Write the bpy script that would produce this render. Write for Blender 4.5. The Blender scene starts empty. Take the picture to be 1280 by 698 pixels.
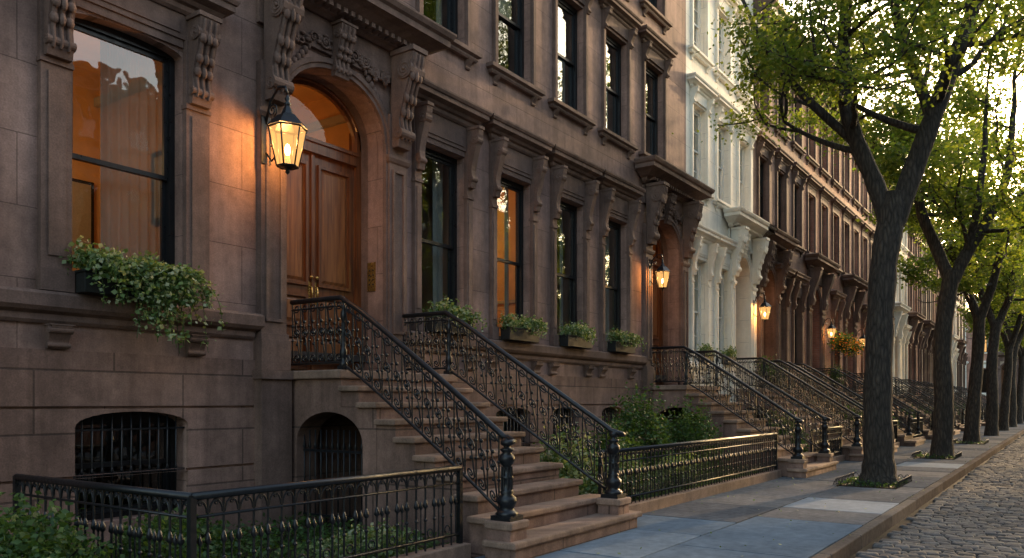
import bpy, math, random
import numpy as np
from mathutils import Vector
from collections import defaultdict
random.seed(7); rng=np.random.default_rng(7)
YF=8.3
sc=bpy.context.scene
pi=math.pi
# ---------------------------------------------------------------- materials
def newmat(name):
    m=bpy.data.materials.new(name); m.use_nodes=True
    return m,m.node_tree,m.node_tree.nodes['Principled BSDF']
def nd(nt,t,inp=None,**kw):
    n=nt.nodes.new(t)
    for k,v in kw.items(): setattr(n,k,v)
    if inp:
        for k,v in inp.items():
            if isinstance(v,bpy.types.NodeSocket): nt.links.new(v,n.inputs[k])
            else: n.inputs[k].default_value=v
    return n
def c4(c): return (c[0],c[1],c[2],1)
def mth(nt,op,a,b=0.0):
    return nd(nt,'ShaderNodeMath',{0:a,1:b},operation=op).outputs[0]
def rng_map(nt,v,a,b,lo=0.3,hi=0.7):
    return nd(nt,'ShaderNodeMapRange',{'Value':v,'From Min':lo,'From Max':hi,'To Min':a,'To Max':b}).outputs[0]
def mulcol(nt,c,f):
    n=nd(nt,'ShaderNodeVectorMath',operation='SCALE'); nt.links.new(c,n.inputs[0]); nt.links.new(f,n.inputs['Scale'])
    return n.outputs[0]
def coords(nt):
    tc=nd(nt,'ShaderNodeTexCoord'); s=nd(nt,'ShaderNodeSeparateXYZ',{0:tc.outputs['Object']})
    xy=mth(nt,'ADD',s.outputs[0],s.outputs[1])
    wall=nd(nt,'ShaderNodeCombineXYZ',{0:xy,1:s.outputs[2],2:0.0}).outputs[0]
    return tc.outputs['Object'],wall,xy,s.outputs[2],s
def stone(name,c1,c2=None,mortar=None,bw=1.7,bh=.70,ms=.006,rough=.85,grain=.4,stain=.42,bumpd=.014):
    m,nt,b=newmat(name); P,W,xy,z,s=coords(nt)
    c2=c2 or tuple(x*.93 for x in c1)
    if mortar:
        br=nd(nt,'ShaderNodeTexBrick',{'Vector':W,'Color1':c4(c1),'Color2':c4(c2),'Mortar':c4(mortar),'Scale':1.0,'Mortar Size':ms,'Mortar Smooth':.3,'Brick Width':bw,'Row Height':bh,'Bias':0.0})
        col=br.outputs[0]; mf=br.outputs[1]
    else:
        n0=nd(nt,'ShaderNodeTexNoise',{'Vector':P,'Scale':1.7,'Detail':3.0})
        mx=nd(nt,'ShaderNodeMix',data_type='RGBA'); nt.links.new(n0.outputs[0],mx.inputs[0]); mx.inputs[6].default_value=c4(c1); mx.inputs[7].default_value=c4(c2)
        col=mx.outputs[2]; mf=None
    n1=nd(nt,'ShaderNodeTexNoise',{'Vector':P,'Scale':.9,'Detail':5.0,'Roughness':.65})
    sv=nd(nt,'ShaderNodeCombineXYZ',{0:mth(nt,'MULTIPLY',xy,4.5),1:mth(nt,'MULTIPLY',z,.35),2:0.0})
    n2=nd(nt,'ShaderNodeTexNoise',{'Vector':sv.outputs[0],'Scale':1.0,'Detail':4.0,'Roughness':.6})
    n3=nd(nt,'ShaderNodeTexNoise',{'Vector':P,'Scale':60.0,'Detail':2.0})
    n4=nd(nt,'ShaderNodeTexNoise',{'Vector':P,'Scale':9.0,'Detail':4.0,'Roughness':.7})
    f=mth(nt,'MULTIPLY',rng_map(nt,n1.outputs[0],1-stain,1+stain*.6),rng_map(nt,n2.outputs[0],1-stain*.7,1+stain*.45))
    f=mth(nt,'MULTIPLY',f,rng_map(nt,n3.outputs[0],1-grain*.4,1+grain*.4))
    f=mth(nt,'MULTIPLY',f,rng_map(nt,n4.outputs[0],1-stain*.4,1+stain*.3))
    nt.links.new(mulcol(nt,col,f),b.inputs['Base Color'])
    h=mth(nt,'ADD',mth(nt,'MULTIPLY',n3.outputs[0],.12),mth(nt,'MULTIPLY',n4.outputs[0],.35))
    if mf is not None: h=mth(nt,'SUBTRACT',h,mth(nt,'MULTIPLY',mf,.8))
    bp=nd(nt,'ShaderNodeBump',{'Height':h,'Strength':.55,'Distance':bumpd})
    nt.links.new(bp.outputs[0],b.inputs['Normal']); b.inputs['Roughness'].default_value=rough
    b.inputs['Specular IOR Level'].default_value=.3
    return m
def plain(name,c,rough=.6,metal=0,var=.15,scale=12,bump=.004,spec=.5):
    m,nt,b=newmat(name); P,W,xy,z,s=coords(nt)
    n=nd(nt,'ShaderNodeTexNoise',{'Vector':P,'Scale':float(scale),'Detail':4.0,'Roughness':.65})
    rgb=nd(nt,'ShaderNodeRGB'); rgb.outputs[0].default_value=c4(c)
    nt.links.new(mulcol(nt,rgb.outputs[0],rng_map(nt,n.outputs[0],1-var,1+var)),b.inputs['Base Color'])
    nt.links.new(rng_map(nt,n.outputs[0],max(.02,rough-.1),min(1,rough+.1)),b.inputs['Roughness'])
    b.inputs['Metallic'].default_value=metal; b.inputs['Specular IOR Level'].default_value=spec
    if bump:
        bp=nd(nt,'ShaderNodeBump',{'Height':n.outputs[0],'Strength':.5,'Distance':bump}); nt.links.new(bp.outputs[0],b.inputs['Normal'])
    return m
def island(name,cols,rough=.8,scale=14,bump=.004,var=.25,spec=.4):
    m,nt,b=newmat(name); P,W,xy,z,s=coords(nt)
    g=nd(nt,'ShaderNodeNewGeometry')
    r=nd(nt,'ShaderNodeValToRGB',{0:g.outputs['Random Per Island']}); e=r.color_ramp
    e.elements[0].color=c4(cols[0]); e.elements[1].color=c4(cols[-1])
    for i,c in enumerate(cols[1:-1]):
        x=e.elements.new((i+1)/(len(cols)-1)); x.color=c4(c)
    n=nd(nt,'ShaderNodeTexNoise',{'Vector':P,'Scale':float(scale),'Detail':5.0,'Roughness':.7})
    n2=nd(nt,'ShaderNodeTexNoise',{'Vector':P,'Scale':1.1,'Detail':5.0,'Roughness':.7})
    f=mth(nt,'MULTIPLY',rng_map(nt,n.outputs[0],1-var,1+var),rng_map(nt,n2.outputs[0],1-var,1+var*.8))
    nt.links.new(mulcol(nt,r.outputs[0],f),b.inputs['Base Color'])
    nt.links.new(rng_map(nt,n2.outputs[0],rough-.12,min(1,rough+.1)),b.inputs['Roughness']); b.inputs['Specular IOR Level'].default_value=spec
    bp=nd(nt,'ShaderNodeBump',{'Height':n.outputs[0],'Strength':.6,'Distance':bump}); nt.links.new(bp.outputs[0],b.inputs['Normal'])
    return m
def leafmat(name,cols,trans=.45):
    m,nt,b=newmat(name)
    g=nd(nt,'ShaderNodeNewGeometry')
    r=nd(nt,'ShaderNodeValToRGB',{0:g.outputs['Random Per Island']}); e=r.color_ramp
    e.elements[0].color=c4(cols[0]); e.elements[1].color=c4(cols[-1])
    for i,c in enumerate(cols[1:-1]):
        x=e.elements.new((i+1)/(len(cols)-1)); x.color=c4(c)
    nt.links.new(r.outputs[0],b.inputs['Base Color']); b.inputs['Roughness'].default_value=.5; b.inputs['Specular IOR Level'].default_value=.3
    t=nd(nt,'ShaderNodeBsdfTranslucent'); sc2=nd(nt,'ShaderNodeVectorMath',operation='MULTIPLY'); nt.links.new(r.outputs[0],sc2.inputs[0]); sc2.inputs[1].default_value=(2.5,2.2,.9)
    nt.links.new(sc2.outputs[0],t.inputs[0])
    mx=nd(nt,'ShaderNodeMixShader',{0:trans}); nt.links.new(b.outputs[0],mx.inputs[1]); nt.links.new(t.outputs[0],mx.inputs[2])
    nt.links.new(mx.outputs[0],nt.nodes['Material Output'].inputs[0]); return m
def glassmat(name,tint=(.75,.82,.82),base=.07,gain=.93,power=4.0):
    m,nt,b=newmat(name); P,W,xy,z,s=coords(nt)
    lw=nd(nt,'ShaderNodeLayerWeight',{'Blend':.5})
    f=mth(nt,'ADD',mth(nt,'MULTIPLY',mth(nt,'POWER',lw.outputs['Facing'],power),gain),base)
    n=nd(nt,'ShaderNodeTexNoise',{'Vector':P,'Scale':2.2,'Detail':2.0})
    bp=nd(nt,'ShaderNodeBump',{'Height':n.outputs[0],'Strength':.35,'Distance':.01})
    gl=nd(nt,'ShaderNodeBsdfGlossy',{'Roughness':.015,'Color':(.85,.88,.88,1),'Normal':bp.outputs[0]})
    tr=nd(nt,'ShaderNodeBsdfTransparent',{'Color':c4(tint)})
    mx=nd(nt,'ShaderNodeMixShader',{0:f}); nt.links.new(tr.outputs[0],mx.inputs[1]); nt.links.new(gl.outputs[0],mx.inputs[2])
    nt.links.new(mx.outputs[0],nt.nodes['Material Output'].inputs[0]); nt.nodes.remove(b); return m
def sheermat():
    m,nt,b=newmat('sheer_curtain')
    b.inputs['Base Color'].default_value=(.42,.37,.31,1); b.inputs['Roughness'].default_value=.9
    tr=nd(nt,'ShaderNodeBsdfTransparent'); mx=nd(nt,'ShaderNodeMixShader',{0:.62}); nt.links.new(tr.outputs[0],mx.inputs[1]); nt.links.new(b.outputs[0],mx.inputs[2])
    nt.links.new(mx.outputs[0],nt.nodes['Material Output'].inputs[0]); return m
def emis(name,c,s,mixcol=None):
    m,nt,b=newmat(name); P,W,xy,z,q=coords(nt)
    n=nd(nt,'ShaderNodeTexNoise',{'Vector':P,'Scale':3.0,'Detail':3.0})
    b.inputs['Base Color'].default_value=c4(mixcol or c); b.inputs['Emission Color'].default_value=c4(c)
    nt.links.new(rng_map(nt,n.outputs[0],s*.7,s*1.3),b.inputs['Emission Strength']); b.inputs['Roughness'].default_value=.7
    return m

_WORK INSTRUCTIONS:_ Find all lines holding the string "scene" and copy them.

_ANSWER TO THIS EXERCISE:_
Write the bpy script that would produce this render. Write for Blender 4.5. The Blender scene starts empty. Take the picture to be 1280 by 698 pixels.
sc=bpy.context.scene